You found the eyewitness FBI accounts unpersuasive, the various connections with Abu Ghraib and Bagram dismissable, the belated discoveries of ghost detainees hidden from observers (such as the Red Cross)unsymptomatic, the interrogation manuals (prior to recent rewriting) uninformative, Yoo's and Gonzalez's legal manueverings unindicative, the various testimonies of lawyers involved untrustworthy, the rate of confession and silence agreements in released captives unworthy of note, the newspaper photos of new arrivals held in painful stress positions blindfolded under the Cuban sun not at all revealing, Hersh's articles undependable, and so forth.

OK

But what would "make sense" for "high profile captives" is irrelevant. No one has ever accused these filthy clowns of restricting their little tricks and techniques to the important, the high profile, or even the informative. They've got people at Gitmo because of typos in their names. That isn't the point, with Gitmo type operations - it could be you, is the point.

count said:
You think the officers in the CTC don't know that half the garbage KSM said was just that? Garbage? They know that.
Maybe. Do they know which half ? Apparently, they can't take five minutes to edit the obvious foolishness out of a major, headline, President-requested press release. OK. How did it get into the press release ?
count said:
The CIA, to my knowledge, was not involved at Abu Ghraib becuase the level of detainees there did not warrant it.
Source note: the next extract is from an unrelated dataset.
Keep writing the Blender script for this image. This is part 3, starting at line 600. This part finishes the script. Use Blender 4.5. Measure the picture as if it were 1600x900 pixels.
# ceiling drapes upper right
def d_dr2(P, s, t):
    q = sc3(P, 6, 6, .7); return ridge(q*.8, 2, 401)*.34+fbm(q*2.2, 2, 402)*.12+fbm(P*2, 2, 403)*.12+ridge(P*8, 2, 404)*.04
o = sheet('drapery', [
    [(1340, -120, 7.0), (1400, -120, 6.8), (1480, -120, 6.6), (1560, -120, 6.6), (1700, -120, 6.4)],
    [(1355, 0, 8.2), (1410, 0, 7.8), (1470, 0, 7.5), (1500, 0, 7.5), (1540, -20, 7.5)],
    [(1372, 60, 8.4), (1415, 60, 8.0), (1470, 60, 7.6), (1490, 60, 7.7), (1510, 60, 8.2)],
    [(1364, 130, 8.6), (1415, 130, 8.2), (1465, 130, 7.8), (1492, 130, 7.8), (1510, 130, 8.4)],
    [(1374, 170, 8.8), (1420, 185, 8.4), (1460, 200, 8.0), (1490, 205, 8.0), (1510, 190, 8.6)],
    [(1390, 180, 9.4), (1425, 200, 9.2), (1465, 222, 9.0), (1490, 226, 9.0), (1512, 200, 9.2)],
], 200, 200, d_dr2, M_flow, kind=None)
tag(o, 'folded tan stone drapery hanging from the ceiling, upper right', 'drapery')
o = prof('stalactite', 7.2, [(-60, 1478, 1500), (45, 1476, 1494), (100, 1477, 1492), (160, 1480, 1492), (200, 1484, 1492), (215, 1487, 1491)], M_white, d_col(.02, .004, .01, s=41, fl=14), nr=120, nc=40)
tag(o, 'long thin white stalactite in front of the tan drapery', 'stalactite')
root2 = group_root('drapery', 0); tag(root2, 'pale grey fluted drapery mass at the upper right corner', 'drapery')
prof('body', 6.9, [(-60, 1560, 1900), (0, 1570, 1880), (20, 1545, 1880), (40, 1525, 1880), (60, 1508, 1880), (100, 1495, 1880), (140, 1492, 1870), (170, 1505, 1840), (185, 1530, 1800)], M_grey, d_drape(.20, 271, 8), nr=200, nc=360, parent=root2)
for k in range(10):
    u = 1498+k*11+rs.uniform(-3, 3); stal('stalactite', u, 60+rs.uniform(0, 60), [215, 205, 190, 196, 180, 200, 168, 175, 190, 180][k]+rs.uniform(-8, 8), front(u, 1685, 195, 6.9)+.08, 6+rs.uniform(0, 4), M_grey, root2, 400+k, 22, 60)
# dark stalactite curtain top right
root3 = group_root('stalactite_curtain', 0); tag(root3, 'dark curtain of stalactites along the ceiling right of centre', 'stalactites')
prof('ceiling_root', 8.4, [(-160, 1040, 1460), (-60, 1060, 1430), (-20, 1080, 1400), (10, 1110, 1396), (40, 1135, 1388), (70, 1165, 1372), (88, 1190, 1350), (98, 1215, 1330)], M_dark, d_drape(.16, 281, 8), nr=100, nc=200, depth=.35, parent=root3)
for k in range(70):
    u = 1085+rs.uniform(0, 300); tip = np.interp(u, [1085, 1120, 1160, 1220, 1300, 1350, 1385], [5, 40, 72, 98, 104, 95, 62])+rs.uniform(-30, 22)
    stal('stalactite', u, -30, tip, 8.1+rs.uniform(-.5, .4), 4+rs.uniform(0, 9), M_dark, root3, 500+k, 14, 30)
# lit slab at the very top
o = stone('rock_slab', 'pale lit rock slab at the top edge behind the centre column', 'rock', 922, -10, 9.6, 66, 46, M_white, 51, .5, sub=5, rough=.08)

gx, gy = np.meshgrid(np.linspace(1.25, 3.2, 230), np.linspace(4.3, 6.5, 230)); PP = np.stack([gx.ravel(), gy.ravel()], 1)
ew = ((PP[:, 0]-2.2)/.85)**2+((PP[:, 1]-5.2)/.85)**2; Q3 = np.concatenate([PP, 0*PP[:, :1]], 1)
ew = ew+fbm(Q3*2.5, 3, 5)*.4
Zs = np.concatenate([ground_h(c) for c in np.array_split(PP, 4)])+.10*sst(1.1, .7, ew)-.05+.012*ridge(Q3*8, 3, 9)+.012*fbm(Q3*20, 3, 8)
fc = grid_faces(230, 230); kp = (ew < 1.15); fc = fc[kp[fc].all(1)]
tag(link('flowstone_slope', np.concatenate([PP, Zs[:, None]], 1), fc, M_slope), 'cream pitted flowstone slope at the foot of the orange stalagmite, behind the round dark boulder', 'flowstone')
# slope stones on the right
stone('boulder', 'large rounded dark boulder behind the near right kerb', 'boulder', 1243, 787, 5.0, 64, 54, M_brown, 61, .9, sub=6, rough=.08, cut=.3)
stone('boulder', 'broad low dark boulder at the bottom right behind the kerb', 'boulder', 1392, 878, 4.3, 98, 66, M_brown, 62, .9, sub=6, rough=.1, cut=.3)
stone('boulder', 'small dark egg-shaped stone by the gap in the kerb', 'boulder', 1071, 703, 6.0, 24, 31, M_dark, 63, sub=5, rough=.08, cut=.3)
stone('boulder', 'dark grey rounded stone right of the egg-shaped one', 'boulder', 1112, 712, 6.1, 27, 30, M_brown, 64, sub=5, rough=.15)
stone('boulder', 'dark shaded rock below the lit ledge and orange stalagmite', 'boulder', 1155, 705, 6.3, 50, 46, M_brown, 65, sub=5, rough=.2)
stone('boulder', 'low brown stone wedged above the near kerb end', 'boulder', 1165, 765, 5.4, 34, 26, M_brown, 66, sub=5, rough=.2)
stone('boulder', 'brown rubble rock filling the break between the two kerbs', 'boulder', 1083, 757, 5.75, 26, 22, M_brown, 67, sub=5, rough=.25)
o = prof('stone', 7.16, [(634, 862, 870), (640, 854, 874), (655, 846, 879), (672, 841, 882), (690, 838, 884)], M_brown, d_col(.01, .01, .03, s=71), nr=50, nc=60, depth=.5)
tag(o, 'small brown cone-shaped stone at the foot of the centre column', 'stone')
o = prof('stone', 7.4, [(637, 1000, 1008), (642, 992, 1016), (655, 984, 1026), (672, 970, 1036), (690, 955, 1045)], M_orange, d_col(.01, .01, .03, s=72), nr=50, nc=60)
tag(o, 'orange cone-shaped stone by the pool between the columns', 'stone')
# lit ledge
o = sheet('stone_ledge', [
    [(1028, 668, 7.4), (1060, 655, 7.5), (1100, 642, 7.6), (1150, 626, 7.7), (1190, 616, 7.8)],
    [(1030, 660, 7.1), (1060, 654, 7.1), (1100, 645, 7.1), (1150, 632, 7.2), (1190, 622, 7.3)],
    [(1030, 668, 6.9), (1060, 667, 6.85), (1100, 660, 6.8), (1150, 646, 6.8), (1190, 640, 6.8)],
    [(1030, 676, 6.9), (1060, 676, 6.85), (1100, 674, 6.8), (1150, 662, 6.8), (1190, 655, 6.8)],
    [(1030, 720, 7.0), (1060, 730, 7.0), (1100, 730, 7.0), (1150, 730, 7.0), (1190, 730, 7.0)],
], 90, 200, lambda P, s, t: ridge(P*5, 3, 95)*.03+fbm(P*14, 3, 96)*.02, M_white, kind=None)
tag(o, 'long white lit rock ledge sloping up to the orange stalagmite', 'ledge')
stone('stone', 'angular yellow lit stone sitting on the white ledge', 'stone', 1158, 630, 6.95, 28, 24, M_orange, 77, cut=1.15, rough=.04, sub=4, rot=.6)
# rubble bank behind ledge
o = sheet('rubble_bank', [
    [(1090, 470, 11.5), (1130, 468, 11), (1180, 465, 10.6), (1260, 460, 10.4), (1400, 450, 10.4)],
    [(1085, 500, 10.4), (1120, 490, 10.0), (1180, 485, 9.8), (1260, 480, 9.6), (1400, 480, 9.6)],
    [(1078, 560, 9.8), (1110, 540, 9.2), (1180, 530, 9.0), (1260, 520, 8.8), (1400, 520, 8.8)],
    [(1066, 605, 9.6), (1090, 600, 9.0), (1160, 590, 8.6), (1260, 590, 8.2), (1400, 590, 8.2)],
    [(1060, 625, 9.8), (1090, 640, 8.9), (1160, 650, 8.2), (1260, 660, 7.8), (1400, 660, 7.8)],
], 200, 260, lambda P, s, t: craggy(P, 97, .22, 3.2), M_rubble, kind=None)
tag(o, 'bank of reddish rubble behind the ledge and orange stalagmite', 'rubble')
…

In fact, my understanding of the problems there,
The important observation is that there weren't serious "problems" there during the months of abuse. The interrogators were not surprised or displeased with what they were seeing in their sessions, the guy in charge of Gitmo was advising them on techniques from his greater experience, the doctors were doing their jobs, the guards were clearly satisfactory, the whole operation was apparently working as designed for months.

Then some of the photos a couple of guards had been encouraged - Ms England said "ordered" - to take, got loose. Suddenly there were problems.

No photos ever got loose from the rooms the FBI agent observed at Gitmo. So no problems.